Wearables don’t have to be relegated to consumer tech – instead, employees may be considering wearables as handy tools in the workplace, according to a new survey.

In an online survey of 9,100 adults from around the world, 73 per cent of those polled said they feel there may be at least one use for wearables during the work day.

The survey, which comes from the Workforce Institute at Kronos Inc. and was conducted through the Harris Institute, didn’t poll any Canadians. However, it did show a substantial difference between how mature markets and emerging markets view wearables.

Just 48 per cent of U.S. respondents felt wearables could have an impact in the workplace. That number was higher in the U.K., with 66 per cent agreeing with that statement, while 69 per cent agreed in both France and Australia. The figure was also slightly higher in Germany, with 72 per cent of respondents saying they feel wearables could be useful at work.

Yet in Mexico, approval for wearables as workplace tools was high, with 94 per cent saying they saw the potential there. That was followed by 94 per cent in China, and 91 per cent in India.
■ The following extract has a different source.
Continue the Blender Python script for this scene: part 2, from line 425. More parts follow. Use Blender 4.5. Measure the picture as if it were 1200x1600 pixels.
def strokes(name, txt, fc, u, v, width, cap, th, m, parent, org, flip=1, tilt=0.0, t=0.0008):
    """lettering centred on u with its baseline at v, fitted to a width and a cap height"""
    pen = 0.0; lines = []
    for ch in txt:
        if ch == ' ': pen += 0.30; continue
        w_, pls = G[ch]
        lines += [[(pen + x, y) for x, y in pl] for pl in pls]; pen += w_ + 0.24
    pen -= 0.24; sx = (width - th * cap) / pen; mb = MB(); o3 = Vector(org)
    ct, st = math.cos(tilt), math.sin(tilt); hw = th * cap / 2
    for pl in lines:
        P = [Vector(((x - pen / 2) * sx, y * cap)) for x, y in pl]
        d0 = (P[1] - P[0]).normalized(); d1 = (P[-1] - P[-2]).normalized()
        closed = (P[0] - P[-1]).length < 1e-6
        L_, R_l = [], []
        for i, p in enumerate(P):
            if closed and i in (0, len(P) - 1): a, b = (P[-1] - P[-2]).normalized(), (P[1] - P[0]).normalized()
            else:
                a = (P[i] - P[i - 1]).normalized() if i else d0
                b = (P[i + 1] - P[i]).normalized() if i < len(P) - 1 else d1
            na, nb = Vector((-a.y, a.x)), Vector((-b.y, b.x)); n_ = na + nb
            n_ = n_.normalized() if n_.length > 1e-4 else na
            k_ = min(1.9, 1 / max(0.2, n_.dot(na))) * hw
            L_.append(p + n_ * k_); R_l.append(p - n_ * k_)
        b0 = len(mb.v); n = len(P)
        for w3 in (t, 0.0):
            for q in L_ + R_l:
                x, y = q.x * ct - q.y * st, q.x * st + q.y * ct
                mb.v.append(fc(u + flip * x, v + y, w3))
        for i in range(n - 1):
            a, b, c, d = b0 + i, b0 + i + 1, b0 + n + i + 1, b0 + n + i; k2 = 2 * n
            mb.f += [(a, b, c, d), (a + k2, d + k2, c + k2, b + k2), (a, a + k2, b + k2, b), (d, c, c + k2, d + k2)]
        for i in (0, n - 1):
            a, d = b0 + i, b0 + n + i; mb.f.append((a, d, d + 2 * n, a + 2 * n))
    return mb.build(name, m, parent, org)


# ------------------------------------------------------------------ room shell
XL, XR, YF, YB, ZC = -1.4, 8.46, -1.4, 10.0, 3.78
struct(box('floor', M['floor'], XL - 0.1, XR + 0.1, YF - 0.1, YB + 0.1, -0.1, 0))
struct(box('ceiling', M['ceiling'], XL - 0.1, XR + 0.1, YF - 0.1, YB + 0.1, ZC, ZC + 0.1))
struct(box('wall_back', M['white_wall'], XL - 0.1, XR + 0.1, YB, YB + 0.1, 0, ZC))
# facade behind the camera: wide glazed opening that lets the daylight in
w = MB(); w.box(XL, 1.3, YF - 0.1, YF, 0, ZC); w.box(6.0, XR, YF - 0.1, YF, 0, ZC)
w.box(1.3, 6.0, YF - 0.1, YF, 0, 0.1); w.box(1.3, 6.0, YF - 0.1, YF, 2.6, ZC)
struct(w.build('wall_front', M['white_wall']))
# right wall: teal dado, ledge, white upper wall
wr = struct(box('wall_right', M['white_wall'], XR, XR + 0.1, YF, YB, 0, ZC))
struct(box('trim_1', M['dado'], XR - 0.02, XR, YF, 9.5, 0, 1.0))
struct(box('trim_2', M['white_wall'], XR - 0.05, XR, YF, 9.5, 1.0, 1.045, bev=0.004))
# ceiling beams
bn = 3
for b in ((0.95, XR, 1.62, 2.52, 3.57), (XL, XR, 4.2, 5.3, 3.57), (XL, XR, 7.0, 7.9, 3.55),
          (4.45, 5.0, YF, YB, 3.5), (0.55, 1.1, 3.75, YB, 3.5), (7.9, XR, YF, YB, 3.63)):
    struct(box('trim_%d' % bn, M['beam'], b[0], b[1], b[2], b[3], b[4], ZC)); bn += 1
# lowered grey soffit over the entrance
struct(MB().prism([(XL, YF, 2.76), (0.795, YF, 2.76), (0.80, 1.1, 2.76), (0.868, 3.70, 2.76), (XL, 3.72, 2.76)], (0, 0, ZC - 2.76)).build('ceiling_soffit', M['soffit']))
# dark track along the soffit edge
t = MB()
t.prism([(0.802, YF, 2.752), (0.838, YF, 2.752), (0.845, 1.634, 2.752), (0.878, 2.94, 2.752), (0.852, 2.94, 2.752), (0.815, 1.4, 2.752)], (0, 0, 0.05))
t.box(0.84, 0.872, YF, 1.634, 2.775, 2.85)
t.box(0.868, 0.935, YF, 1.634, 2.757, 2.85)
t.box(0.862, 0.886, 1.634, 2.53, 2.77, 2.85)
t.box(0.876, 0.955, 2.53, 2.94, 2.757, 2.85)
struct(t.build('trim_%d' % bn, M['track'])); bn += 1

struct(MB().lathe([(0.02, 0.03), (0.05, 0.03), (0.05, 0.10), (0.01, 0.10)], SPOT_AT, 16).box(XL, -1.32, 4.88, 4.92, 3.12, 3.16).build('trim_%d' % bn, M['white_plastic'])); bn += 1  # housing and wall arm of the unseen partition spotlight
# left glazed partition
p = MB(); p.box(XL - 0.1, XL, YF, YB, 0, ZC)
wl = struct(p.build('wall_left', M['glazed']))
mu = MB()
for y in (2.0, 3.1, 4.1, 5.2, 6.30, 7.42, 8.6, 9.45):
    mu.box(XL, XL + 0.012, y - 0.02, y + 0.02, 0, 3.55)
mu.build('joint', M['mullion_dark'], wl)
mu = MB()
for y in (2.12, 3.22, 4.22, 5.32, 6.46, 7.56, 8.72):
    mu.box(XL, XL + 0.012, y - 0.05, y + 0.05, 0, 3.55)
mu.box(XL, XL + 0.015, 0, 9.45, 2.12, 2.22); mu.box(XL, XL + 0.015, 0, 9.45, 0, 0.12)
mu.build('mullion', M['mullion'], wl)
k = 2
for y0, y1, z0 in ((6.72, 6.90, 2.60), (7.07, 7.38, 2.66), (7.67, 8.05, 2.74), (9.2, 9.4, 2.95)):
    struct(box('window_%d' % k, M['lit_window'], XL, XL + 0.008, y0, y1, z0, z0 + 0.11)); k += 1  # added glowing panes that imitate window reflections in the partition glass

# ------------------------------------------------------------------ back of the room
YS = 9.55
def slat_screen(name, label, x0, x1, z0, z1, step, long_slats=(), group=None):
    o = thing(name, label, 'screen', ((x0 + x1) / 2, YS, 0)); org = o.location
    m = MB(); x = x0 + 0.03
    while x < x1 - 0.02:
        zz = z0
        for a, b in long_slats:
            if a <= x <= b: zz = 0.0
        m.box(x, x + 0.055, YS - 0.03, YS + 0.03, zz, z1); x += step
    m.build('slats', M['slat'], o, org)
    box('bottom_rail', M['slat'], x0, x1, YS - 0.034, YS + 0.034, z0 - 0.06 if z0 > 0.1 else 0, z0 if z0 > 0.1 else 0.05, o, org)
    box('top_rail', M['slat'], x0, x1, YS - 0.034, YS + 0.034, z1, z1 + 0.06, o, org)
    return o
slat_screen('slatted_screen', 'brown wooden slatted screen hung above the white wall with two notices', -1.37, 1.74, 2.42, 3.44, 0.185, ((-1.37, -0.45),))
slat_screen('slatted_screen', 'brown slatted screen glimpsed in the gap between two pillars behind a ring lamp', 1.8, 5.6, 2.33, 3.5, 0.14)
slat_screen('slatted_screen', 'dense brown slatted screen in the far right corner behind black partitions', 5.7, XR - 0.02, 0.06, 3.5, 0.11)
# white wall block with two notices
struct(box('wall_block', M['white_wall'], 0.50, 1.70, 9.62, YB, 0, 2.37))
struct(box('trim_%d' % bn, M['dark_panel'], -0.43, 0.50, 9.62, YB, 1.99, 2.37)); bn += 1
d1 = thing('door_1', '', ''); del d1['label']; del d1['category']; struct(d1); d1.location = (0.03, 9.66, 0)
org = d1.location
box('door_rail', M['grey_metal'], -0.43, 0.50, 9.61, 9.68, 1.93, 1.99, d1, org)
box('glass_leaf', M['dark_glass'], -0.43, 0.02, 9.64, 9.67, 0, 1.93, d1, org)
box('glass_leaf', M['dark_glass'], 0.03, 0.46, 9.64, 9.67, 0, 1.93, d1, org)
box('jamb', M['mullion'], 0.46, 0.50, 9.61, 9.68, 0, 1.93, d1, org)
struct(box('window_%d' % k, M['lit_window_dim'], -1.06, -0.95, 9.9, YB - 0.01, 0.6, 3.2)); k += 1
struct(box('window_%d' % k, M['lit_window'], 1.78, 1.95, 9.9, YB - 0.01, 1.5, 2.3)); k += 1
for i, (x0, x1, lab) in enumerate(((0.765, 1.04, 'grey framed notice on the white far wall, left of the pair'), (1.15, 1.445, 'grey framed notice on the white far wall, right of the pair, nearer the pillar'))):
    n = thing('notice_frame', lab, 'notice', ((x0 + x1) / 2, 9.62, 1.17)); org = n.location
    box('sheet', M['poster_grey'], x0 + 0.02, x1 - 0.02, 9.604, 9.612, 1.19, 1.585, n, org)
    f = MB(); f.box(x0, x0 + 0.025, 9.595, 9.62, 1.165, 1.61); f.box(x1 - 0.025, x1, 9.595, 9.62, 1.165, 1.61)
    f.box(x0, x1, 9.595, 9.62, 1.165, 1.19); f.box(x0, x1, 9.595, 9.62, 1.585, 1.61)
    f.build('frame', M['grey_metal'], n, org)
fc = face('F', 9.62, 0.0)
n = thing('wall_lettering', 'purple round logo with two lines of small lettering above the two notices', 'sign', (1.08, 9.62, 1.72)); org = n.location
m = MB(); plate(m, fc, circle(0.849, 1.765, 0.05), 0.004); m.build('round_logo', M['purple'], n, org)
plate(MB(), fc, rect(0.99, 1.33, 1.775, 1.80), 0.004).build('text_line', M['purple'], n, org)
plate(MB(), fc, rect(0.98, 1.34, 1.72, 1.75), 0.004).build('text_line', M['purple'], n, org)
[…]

It also seemed as though in countries where more people owned and used wearables in their personal lives, they saw more potential for wearables at work. In the U.S., only 13 per cent of respondents said they used a wearable device, compared to 73 per cent of Chinese respondents. That was closely followed by 72 per cent in India, and 70 per cent in Mexico – and it might imply more mature markets have been slower to adopt wearables.

That being said, it may be the definition of wearables in developed countries may be different than in developing regions. Among respondents in China, India, and Mexico, about 80 per cent said they used devices like headsets, smart badges, and barcode scanners while working. While that counts as wearable tech, only 20 per cent of U.S. respondents say they’ve used those wearable devices for their jobs, and it’s definitely possible U.S. respondents are thinking of devices like smartwatches or smart glasses when they hear the term ‘wearable tech.’

Still, that doesn’t mean wearables should be counted out of the game when it comes to workplace use. Among all respondents, the top three reasons to embrace wearables at work would be if the devices boosted productivity and efficiency, if they contributed to work-life balance in any way, and if their employers provided them on the job.

There’s also an argument for younger people embracing wearables. Among U.S. respondents who also identified as students, they seemed to be more comfortable with the idea of using wearable tech at work. Twenty-one per cent of U.S. students said they personally use wearables, compared to just 13 per cent of all U.S. respondents. Plus, among this group, 72 per cent of U.S. students polled for this survey said they felt wearables could have at least one business use.

Still, it could take some time before students enter the workforce and begin bringing their wearables with them. We’ll still need to see how businesses integrate wearables into the workplace – and if most of the workforce feels comfortable using them while they get their work done.